According to Maruwei village secretary Timor Banafi, villagers started clearing small trees and shrubs from an area of their customary forest which was to be compulsorily acquired for the mine because they believed they would be entitled to compensation for it if there was evidence the land was being cultivated.

Then at a meeting in 2005 a BHP Billiton community relations officer gave them the impression the company would pay more for land that was also cleared of trees.

Although the company representative did not explicitly mention payment and in fact told villagers he was not advising them to cut down trees on the land, which would be illegal, he said BHP would be “more appreciative” of land that was logged, which would “make things easier” for the company, Banafi told the Jakarta Globe last year.

After the meeting, more than 70 Maruwei families spent months cutting trees and clearing vegetation from a total area of 1,600 hectares, according to Banafi, and while BHP was aware of the land-clearing going on, the company did nothing for several months, after which it reported the activity to government authorities.

When village leaders were finally called to a meeting with government and company representatives to discuss payment, they were informed that the land they had cleared was technically state forest and that BHP would make only “goodwill payments” of Rp 1 million ($103 at the exchange rate back then) per hectare for it.
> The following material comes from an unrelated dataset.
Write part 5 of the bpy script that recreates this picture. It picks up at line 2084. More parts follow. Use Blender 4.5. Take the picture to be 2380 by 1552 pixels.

There are differing accounts of the sequence of events that led to most villagers whose land was acquired signing the compensation agreement, but several people said they only accepted the deal because police came to the village and threatened them with arrest.
Eren Frid, the late head of the Maruwei village assembly, said residents were tricked and threatened into selling their land for the equivalent of 1 US cent per square meter. (JG Photo/Jenny Denton)

Eren Frid, the late head of the Maruwei village assembly, said residents were tricked and threatened into selling their land for the equivalent of 1 US cent per square meter. (JG Photo/Jenny Denton)

“The company asked us to cut the trees and clear the land and said they would buy it with a good price,” Eren Frid, the former head of the Maruwei village assembly, told the Globe. “But in fact when it was cut and cleared the price was only Rp 100 per square meter.

“Many people didn’t want to sell the land at that price but the government came with police and told us we had to sell it to the company because if not we would be arrested,” he added.

Eren passed away recently.

“We were afraid not to sell the land because the police came,” Maruwei residents Regina and Arayati said, “and many people said ‘It’s state land and you have to sell it.’”

Some villagers claimed several people who expressed opposition to the compensation price were picked up by police and held in jail for a short time for illegal logging.

There were also allegations that several leaders received payments of Rp 30 million each from BHP after the majority of villagers whose customary land was acquired by the company had signed the agreement.

BHP Billiton has said its activities in relation to land acquisitions in the area were “at all times undertaken in accordance with legal and ethical business practices” and that decisions were made “transparently and based on consensus decision making by landowners.”

Compensation payments were guided by government-based guidelines, the company said in a statement, “in a manner consistent with BHP Billiton’s commitment to ethics and integrity.”

The company did not address specific allegations put to it about payments made to leaders and the actions of its community relations officer.

The loss of forests for hunting and land for cultivation due to the operations of mining companies in the area has had significant impacts on people’s livelihoods in Maruwei, where many live in relative poverty.